A capacidade de armazenamento global de baterias de lítio em 2022 foi de 1,57 terawatt-hora (TWh) — sendo 1,2 TWh só na China, que tem fábricas de baterias de lítio com capacidade de armazenamento de muitos gigawatts-hora anuais, assim como EUA e Europa.
A Y-TEC reconhece seu estágio inicial de desenvolvimento e elaborou um plano para atingir uma escala maior a longo prazo. O próximo grande passo será dado em 2024, quando uma segunda fábrica de baterias com capacidade de 75 MWh deverá entrar em operação na cidade de Santiago del Estero, na região norte do país. Com isso, a empresa estima que conseguirá atender à demanda de armazenamento de energia renovável por comunidades afastadas da rede elétrica pública, bem como suprir os radares móveis das Forças Armadas.

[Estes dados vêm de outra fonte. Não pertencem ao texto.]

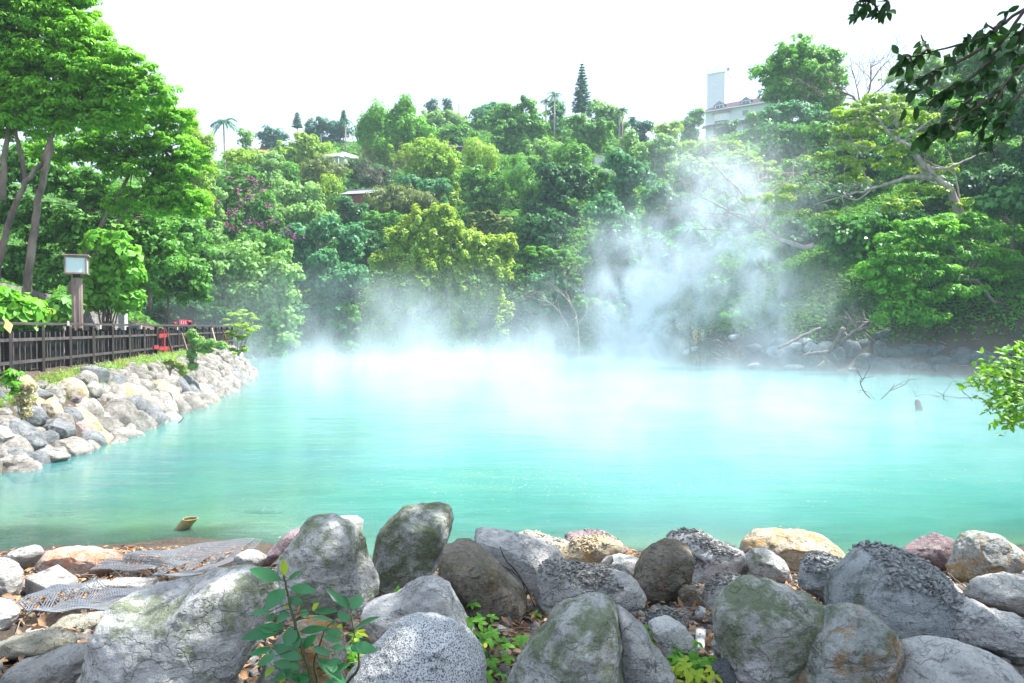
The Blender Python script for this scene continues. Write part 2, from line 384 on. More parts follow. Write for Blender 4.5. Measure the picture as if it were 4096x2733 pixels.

“Para a próxima etapa, estamos conversando com todos os membros do setor interessados em realizar a produção dos cátodos e com potenciais parceiros para a produção das células da bateria, a fim de aumentar a escala dessa produção”, diz Salvarezza, Y-TEC.
Na mesma linha, Hernán Letcher, da YPF Litio, diz que o próximo passo será melhorar a qualidade do processo e reduzir custos. “A Argentina tem uma vantagem no fornecimento para o mercado sul-americano porque, além de lítio, tem fábricas de montagem de carros”, avalia.
Os planos da Y-TEC enfrentam um cenário de incertezas após a vitória de Javier Milei no segundo turno das eleições no país, em 19 de novembro. Durante a campanha, Milei anunciou repetidamente sua intenção de privatizar a YPF, petrolífera com 51% de participação do governo, e todas suas unidades sem fins lucrativos — como a Y-TEC — para facilitar o processo.
Um dia após a vitória de Milei, a YPF viu suas ações subirem em razão de declarações de uma fonte anônima da equipe dele em entrevista à Reuters indicando a possível privatização: “Ainda estamos tentando ver todos os negócios ou atividades de que a YPF participa e em quais ela deve se concentrar. Mas ainda estamos em um estágio preliminar”.
Milei também é um defensor da não interferência do Estado no setor de lítio do país, o que significa que o processo de industrialização ficaria nas mãos da iniciativa privada.